RICHMOND, Va. (AP) - Donna Andrews’ impact on the game of golf still can be felt long after she retired from the professional ranks in 2005.
The Lynchburg native is the lead instructor of a course near her current home in Pinehurst, North Carolina, and she volunteers as a teaching professional at the local community college and high school.
The dedication comes from a lesson she was taught by her parents at a young age and one she embodies to this day.
“She tries to give back to the young people and keep them excited about the game,” said her mother, Helen Andrews. “It’s about having fun and enjoying it. . It’s more than just golf.
“You help others and you do things for others. That’s part of our lives. I hope we instilled those things in her and both of our sons also.”
Donna Andrews’ accomplishments on the golf course and her contributions to the game were highlighted Thursday evening when she headlined the second Virginia Golf Hall of Fame class.
Andrews is the first woman to be inducted into the Hall of Fame. She will be joined in the class with Martinsville native and six-time Fox Puss Invitational champion Keith Decker, Wallace McDowell and J.C. Snead.
The induction ceremony was at The Country Club of Virginia in Richmond.
“Obviously I’m honored to have been included in it,” she said. “I feel like there are so many great people who have accomplished a lot in the state of Virginia. . To be honored and be included in this group is obviously very special.”
The 1985 E.C. Glass graduate joins fellow Lynchburg native Vinny Giles in the Hall of Fame. Giles was one of six inducted in the inaugural class last year.
“Two Lynchburg natives, it is pretty amazing,” said John Comninaki, director of golf at Boonsboro Country Club. “It’s hard to put it in context.”
“I just think it’s cool,” said Andrews, who hired Giles as her first and only agent while she was on the LPGA Tour.
Andrews, 50, is still active in golf more than a decade after she retired from playing on the LPGA Tour.
She is the lead teaching instructor at Pine Needles Lodge & Golf Club in Southern Pines, North Carolina, and she spends one day a week volunteering as the teaching professional for the women’s golf team at Sandhills Community College.

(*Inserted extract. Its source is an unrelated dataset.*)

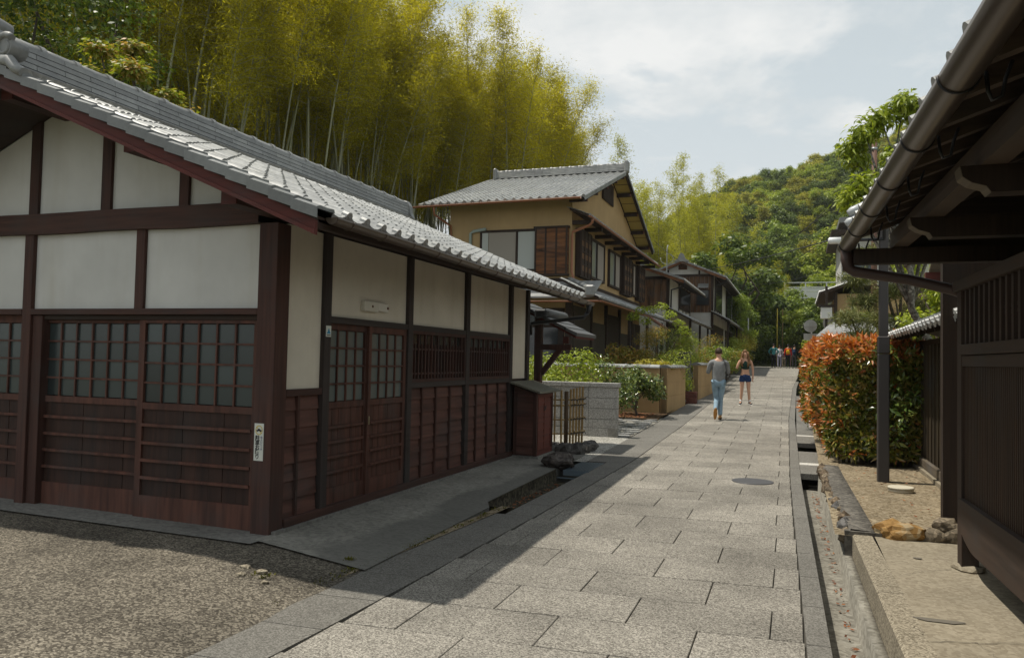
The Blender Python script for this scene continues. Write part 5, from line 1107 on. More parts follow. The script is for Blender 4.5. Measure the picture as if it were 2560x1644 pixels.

She recently began helping out at The O’Neal School, a college preparatory private school in Southern Pines.
“I think it’s more than just her being a coach. She really is somebody that you feel like you can talk to and you can relate to,” said Danielle Washburn, who recently completed her freshman season on the women’s golf team at Sandhills Community College. “She puts it in plain terms. It’s never anything over the top; it’s not all mechanics. She gets straight to the point, puts it in terms you can relate to and you feel like she’s your mom.”
Andrews recently committed to play in the first Senior LPGA Championship July 10 to 12 at the French Lick Resort in Indiana.
The early entry list includes five members of the World Golf Hall of Fame and 12 LPGA major winners.
Andrews won six times on the LPGA Tour; her most successful season came in 1994.
She won the PING/Welch’s Championship, the ShopRite LPGA Classic and the Nabisco Dinah Shore. The later victory, now known as the ANA Inspiration, was Andrews’ first and only major championship.
“When she won her first major, I was living in North Carolina at the time, and of course, I told everybody that, ’Hey, I played high school golf with her,’” said David Massie, who was teammates with Andrews for two seasons on the E.C. Glass golf team. “That was a big deal.”
Andrews was on the United States team that defeated the European team 13 and 7 in the 1994 Solheim Cup at Greenbrier. Droves of fans from Lynchburg made the trip to West Virginia to watch her play.
“Lynchburg . is very supportive and proud of her,” Helen Andrews said.
Donna Andrews was an accomplished junior and amateur player in Virginia. She won back-to-back VSGA Junior Girls Championships in 1983 and ’84, won five consecutive VSGA Women’s Amateur Championships from 1985 to ’89 and won three VSGA Women’s Stroke Play Championships in a four-year stretch (1984, ’85 and ’87).
“She just had such a passion to keep getting better and to compete at the highest level,” said Phil Owenby, who served as the head golf professional at Boonsboro Country Club from 1980 to 1986 and also was Andrews’ coach from ’80 to ’86.
She won the 1988 North and South Women’s Amateur at Pinehurst and a year later was named a second-team All-American at the University of North Carolina.
In 1990, she began her professional golf career and enjoyed immense success.
However, she continues to give back to the game with the hopes of training the next great golfer, a trait she continues to embody long after she learned it in her Lynchburg home.
“I think that is certainly something my parents instilled in all of us, and I do it on a daily basis,” Andrews said. “I find more joy in helping these young golfers than when I was winning on the Tour.”